** BEGIN Supplied material **
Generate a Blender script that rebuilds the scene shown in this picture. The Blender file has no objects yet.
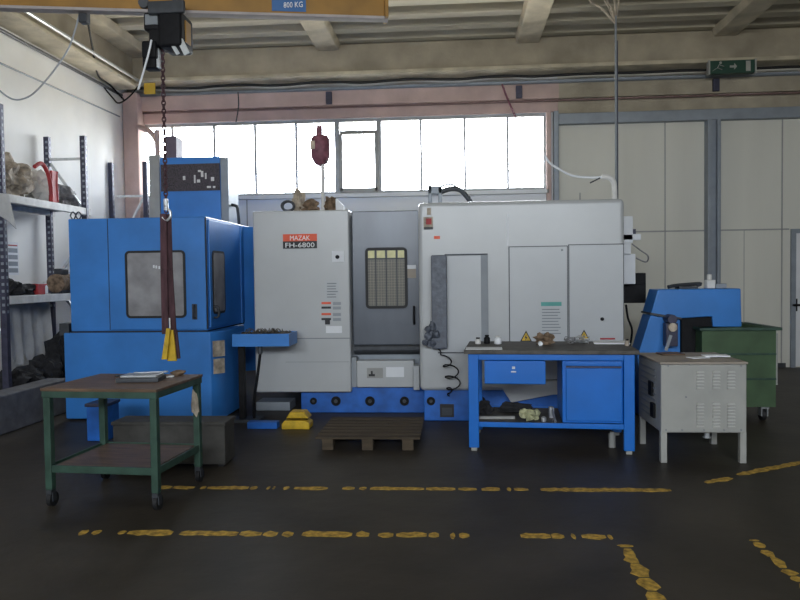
import bpy, bmesh, math, random
from mathutils import Vector, Matrix, noise
random.seed(7)
C = bpy.context.scene.collection
PI = math.pi

# ------------------------------------------------------------------ camera
F = 720.0
CAM = Vector((0, 0, 1.55))
RC = (Matrix.Rotation(math.atan(55/F), 3, 'Z') @ Matrix.Rotation(PI/2-math.atan(24/F), 3, 'X')
      @ Matrix.Rotation(-0.013, 3, 'Z'))
cd = bpy.data.cameras.new('camera'); cam = bpy.data.objects.new('camera', cd); C.objects.link(cam)
cd.sensor_width = 36; cd.lens = 36*F/800; cd.clip_end = 200
cam.matrix_world = Matrix.Translation(CAM) @ RC.to_4x4()
bpy.context.scene.camera = cam

def ray(px, py): return RC @ Vector(((px-400)/F, (300-py)/F, -1))
def P(px, py, Y):                       # where a photo point lies on the upright plane at distance Y
    d = ray(px, py); return CAM + d*(Y/d.y)
def G(px, py, z=0.0):                   # where it lies on a level plane
    d = ray(px, py); return CAM + d*((z-CAM.z)/d.z)
def rect(x0, y0, x1, y1, Y):            # x-left, x-right, z-bottom, z-top of a rectangle facing the room
    xm, ym = (x0+x1)/2, (y0+y1)/2
    return P(x0, ym, Y).x, P(x1, ym, Y).x, P(xm, y1, Y).z, P(xm, y0, Y).z

# ------------------------------------------------------------------ materials
M = {}
def mat(name, col, rough=.5, metal=0, var=.12, scale=6, bump=0, bscale=60, spec=.5, col2=None, stretch=(1, 1, 1), detail=5, emit=0):
    m = bpy.data.materials.new(name); m.use_nodes = True; nt = m.node_tree; b = nt.nodes['Principled BSDF']
    tc = nt.nodes.new('ShaderNodeTexCoord'); mp = nt.nodes.new('ShaderNodeMapping'); mp.inputs['Scale'].default_value = stretch
    nt.links.new(tc.outputs['Object'], mp.inputs['Vector'])
    n = nt.nodes.new('ShaderNodeTexNoise'); n.inputs['Scale'].default_value = scale; n.inputs['Detail'].default_value = detail
    nt.links.new(mp.outputs[0], n.inputs['Vector'])
    r = nt.nodes.new('ShaderNodeValToRGB'); r.color_ramp.elements[0].position = .3; r.color_ramp.elements[1].position = .7
    c2 = col2 if col2 else tuple(min(1, c*(1+var)) for c in col)
    c1 = tuple(c*(1-var) for c in col) if not col2 else col
    r.color_ramp.elements[0].color = (*c1, 1); r.color_ramp.elements[1].color = (*c2, 1)
    nt.links.new(n.outputs['Fac'], r.inputs['Fac']); nt.links.new(r.outputs[0], b.inputs['Base Color'])
    b.inputs['Roughness'].default_value = rough; b.inputs['Metallic'].default_value = metal
    b.inputs['Specular IOR Level'].default_value = spec
    if bump:
        n2 = nt.nodes.new('ShaderNodeTexNoise'); n2.inputs['Scale'].default_value = bscale; n2.inputs['Detail'].default_value = 4
        nt.links.new(mp.outputs[0], n2.inputs['Vector'])
        bp = nt.nodes.new('ShaderNodeBump'); bp.inputs['Strength'].default_value = bump; bp.inputs['Distance'].default_value = .02
        nt.links.new(n2.outputs['Fac'], bp.inputs['Height']); nt.links.new(bp.outputs[0], b.inputs['Normal'])
    if emit:
        nt.links.new(r.outputs[0], b.inputs['Emission Color']); b.inputs['Emission Strength'].default_value = emit
    M[name] = m; return m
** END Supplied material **
Task details
In the data above, please extract the lines from the first one through the line with "PI = math.pi", exactly, and keep pictures out.

Full output
Generate a Blender script that rebuilds the scene shown in this picture. The Blender file has no objects yet.
import bpy, bmesh, math, random
from mathutils import Vector, Matrix, noise
random.seed(7)
C = bpy.context.scene.collection
PI = math.pi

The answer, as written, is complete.